Please list all lines of the material below in which the string "scene" occurs.
=== PROVIDED MATERIAL ===
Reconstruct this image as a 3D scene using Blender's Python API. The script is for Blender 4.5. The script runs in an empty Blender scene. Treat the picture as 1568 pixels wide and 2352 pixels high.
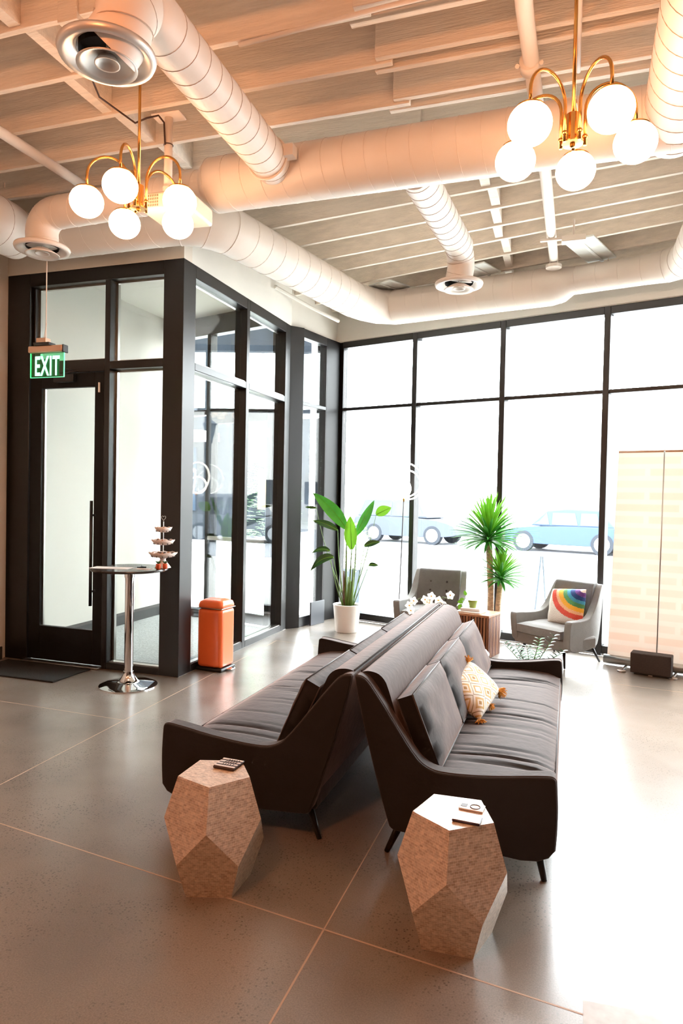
import bpy, bmesh, math, random
from mathutils import Vector, Matrix, noise
PI = math.pi
random.seed(7)
S = bpy.context.scene
C = S.collection

# ------------------------------------------------------------------ camera
YAW, PIT, ROLL = math.radians(18.3914), math.radians(-1.2631), math.radians(1.15423)
def cam_axes():
    cp, sp, cr, sr = math.cos(PIT), math.sin(PIT), math.cos(ROLL), math.sin(ROLL)
    fwd = Vector((0, cp, sp)); up = Vector((0, -sp, cp)); rt = Vector((1, 0, 0))
    r2 = rt * cr + up * sr; u2 = rt * -sr + up * cr
    M = Matrix.Rotation(YAW, 3, 'Z')
    return M @ r2, M @ u2, M @ fwd
cd = bpy.data.cameras.new('camera'); cam = bpy.data.objects.new('camera', cd); C.objects.link(cam)
cd.sensor_fit = 'HORIZONTAL'; cd.sensor_width = 24; cd.lens = 24; cd.clip_end = 300
_r, _u, _f = cam_axes()
cam.matrix_world = Matrix(((_r.x, _u.x, -_f.x, 0), (_r.y, _u.y, -_f.y, 0), (_r.z, _u.z, -_f.z, 1.6), (0, 0, 0, 1)))
S.camera = cam

# ------------------------------------------------------------------ light
w = bpy.data.worlds.new('sky'); S.world = w; w.use_nodes = True
bg = w.node_tree.nodes['Background']; bg.inputs[0].default_value = (0.93, 0.965, 1.0, 1); bg.inputs[1].default_value = 25.0
S.view_settings.view_transform = 'Standard'; S.view_settings.look = 'None'
S.view_settings.exposure = 0.0; S.view_settings.gamma = 1.0; S.view_settings.use_curve_mapping = False
GLOBE_E = 22.0
def lamp(name, loc, power, color, radius):
    l = bpy.data.lights.new(name, 'POINT'); l.energy = power; l.color = color; l.shadow_soft_size = radius
    o = bpy.data.objects.new(name, l); o.location = loc; C.objects.link(o)
    return o
lamp('warm_lamp', (-1.2, 0.35, 3.2), 135, (1.0, 0.34, 0.12), 0.15)
lamp('warm_lamp', (-3.6, 0.6, 3.2), 32, (1.0, 0.45, 0.22), 0.15)

# ------------------------------------------------------------------ materials
def lin(h):
    h = h.lstrip('#'); v = [int(h[i:i + 2], 16) / 255 for i in (0, 2, 4)]
    return tuple((c / 12.92 if c <= .04045 else ((c + .055) / 1.055) ** 2.4) for c in v) + (1,)
M = {}
def mat(name, col, rough=.5, metal=0., nscale=0, namt=.0, bump=0., bscale=0, emit=0., ecol=None, sheen=0., coat=0., spec=None, trans=0., detail=4, stretch=None):
    m = bpy.data.materials.new(name); m.use_nodes = True; nt = m.node_tree; N = nt.nodes; L = nt.links
    b = N['Principled BSDF']; c = lin(col) if isinstance(col, str) else tuple(col) + (1,)
    b.inputs['Base Color'].default_value = c; b.inputs['Roughness'].default_value = rough; b.inputs['Metallic'].default_value = metal
    if sheen: b.inputs['Sheen Weight'].default_value = sheen; b.inputs['Sheen Roughness'].default_value = .35
    if coat: b.inputs['Coat Weight'].default_value = coat; b.inputs['Coat Roughness'].default_value = .08
    if spec is not None: b.inputs['Specular IOR Level'].default_value = spec
    if trans: b.inputs['Transmission Weight'].default_value = trans
    if emit: b.inputs['Emission Color'].default_value = (lin(ecol) if ecol else c); b.inputs['Emission Strength'].default_value = emit
    tc = N.new('ShaderNodeTexCoord'); src = tc.outputs['Object']
    if stretch:
        mp = N.new('ShaderNodeMapping'); mp.inputs['Scale'].default_value = stretch; L.new(src, mp.inputs[0]); src = mp.outputs[0]
    if nscale:
        n = N.new('ShaderNodeTexNoise'); n.inputs['Scale'].default_value = nscale; n.inputs['Detail'].default_value = detail; L.new(src, n.inputs['Vector'])
        r = N.new('ShaderNodeMapRange'); r.inputs[1].default_value = .3; r.inputs[2].default_value = .7
        r.inputs[3].default_value = 1 - namt; r.inputs[4].default_value = 1 + namt; L.new(n.outputs[0], r.inputs[0])
        mx = N.new('ShaderNodeVectorMath'); mx.operation = 'SCALE'; mx.inputs[0].default_value = c[:3]; L.new(r.outputs[0], mx.inputs['Scale']); L.new(mx.outputs[0], b.inputs['Base Color'])
    if bump:
        n2 = N.new('ShaderNodeTexNoise'); n2.inputs['Scale'].default_value = bscale; n2.inputs['Detail'].default_value = 3; L.new(src, n2.inputs['Vector'])
        bp = N.new('ShaderNodeBump'); bp.inputs['Strength'].default_value = bump; bp.inputs['Distance'].default_value = .01
        L.new(n2.outputs[0], bp.inputs['Height']); L.new(bp.outputs[0], b.inputs['Normal'])
    M[name] = m
    return m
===
*EXERCISE SOLUTION*
Reconstruct this image as a 3D scene using Blender's Python API. The script is for Blender 4.5. The script runs in an empty Blender scene. Treat the picture as 1568 pixels wide and 2352 pixels high.
S = bpy.context.scene